*Short problem*. Output only the lines from the start of the entries through the line holding "PI = math.pi". Each line must match the original exactly.

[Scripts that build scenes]
★ ★ ★ ★ ★

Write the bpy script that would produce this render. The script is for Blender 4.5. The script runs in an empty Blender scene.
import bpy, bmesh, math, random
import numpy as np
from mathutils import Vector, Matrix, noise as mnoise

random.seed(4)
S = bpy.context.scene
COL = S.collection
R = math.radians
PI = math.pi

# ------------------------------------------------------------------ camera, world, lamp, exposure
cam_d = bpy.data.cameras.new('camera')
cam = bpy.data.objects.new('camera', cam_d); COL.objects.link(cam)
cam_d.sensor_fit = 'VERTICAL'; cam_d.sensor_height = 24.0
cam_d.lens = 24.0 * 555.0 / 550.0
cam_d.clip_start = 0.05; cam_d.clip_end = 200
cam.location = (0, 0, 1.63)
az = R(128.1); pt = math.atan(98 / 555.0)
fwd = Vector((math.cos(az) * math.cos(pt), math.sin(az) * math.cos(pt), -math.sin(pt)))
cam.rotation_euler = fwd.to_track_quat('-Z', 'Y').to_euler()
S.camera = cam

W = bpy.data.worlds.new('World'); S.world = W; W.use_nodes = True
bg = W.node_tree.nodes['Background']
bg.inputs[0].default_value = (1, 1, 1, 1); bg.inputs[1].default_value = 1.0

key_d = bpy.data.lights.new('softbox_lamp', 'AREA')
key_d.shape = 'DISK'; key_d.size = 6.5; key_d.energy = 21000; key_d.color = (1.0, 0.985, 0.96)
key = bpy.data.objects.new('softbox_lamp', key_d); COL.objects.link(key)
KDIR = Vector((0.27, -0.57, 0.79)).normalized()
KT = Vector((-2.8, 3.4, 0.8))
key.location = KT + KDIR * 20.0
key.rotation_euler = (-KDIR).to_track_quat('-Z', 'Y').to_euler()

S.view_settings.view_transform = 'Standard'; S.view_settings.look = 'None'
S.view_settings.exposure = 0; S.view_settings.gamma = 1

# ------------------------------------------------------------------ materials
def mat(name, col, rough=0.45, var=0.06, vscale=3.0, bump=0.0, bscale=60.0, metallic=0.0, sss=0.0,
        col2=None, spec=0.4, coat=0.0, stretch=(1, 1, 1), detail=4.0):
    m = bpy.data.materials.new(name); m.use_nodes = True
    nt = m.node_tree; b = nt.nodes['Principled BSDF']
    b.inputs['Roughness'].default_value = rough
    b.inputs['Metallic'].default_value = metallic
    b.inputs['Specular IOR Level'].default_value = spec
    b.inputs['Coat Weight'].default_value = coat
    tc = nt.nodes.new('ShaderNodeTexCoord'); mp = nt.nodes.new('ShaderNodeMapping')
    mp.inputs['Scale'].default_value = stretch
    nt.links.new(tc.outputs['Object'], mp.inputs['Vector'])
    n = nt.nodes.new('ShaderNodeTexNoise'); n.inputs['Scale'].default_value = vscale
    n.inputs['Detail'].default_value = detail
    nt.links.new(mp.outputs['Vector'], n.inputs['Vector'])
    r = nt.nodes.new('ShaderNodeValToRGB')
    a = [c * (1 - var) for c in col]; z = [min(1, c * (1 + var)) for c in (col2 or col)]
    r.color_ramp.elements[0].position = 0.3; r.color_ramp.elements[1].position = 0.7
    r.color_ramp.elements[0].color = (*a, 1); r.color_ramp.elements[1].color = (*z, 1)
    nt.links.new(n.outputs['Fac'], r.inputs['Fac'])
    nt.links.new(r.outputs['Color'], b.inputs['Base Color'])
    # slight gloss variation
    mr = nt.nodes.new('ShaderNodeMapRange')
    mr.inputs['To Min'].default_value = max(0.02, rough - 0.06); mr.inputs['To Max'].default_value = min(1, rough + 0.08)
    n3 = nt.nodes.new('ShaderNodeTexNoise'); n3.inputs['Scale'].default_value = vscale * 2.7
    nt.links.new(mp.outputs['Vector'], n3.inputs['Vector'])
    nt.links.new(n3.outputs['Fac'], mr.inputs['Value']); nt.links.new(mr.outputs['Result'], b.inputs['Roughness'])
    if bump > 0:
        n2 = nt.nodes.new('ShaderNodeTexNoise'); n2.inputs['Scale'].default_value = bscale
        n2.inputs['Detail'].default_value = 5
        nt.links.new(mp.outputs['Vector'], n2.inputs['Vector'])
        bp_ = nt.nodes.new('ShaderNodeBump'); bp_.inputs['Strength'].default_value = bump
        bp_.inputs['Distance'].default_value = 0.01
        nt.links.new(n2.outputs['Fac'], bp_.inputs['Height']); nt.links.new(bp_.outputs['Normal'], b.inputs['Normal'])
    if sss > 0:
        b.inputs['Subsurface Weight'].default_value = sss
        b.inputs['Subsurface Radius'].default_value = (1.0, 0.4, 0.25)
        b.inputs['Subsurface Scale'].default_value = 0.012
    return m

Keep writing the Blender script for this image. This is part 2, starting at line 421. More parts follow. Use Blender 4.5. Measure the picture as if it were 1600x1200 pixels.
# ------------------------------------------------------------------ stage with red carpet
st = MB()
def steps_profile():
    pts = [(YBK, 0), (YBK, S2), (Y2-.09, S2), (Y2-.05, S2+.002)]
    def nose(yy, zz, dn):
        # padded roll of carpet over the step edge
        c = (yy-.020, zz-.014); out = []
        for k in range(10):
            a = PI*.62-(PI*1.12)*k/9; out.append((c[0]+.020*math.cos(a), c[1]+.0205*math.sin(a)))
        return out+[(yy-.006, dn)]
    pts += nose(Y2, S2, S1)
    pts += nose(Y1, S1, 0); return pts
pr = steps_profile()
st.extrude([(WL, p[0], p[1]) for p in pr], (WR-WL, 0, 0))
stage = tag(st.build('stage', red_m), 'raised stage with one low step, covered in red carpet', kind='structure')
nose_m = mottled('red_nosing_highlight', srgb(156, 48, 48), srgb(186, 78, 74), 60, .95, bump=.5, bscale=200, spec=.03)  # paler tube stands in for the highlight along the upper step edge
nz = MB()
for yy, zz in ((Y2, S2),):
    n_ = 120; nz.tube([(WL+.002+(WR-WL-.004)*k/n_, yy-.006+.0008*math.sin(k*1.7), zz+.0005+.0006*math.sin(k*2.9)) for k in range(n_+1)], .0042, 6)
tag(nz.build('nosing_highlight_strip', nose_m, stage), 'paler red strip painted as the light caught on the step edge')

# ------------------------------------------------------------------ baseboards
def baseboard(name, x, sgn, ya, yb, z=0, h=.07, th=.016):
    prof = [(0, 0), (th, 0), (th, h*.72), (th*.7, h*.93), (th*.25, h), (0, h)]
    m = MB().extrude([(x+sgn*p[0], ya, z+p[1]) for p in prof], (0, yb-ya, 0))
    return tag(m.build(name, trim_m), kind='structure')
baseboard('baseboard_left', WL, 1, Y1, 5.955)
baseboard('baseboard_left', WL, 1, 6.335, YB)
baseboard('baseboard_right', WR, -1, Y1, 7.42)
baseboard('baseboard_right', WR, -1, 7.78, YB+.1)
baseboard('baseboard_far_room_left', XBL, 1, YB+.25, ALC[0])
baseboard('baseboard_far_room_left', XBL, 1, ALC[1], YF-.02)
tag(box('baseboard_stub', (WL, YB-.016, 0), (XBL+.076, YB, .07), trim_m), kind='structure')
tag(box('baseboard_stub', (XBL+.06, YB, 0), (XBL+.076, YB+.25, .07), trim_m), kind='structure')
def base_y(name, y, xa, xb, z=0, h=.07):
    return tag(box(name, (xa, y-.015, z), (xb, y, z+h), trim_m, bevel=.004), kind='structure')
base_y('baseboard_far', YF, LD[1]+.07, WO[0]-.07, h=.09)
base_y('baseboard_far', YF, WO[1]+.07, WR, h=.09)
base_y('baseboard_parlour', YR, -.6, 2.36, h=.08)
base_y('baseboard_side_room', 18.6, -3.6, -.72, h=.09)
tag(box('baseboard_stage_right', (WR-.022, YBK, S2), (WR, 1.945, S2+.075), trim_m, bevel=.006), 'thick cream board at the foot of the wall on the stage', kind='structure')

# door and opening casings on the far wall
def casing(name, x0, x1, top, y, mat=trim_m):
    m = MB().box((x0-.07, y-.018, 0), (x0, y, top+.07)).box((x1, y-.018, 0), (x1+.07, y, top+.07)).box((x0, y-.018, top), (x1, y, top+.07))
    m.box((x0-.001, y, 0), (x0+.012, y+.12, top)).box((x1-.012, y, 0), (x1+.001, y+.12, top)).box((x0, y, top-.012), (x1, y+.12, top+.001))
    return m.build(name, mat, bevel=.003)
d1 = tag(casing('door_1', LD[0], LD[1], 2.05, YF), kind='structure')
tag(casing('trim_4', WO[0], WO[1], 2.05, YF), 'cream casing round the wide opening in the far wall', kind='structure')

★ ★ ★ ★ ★

*Answer to the exercise*.
Write the bpy script that would produce this render. The script is for Blender 4.5. The script runs in an empty Blender scene.
import bpy, bmesh, math, random
import numpy as np
from mathutils import Vector, Matrix, noise as mnoise

random.seed(4)
S = bpy.context.scene
COL = S.collection
R = math.radians
PI = math.pi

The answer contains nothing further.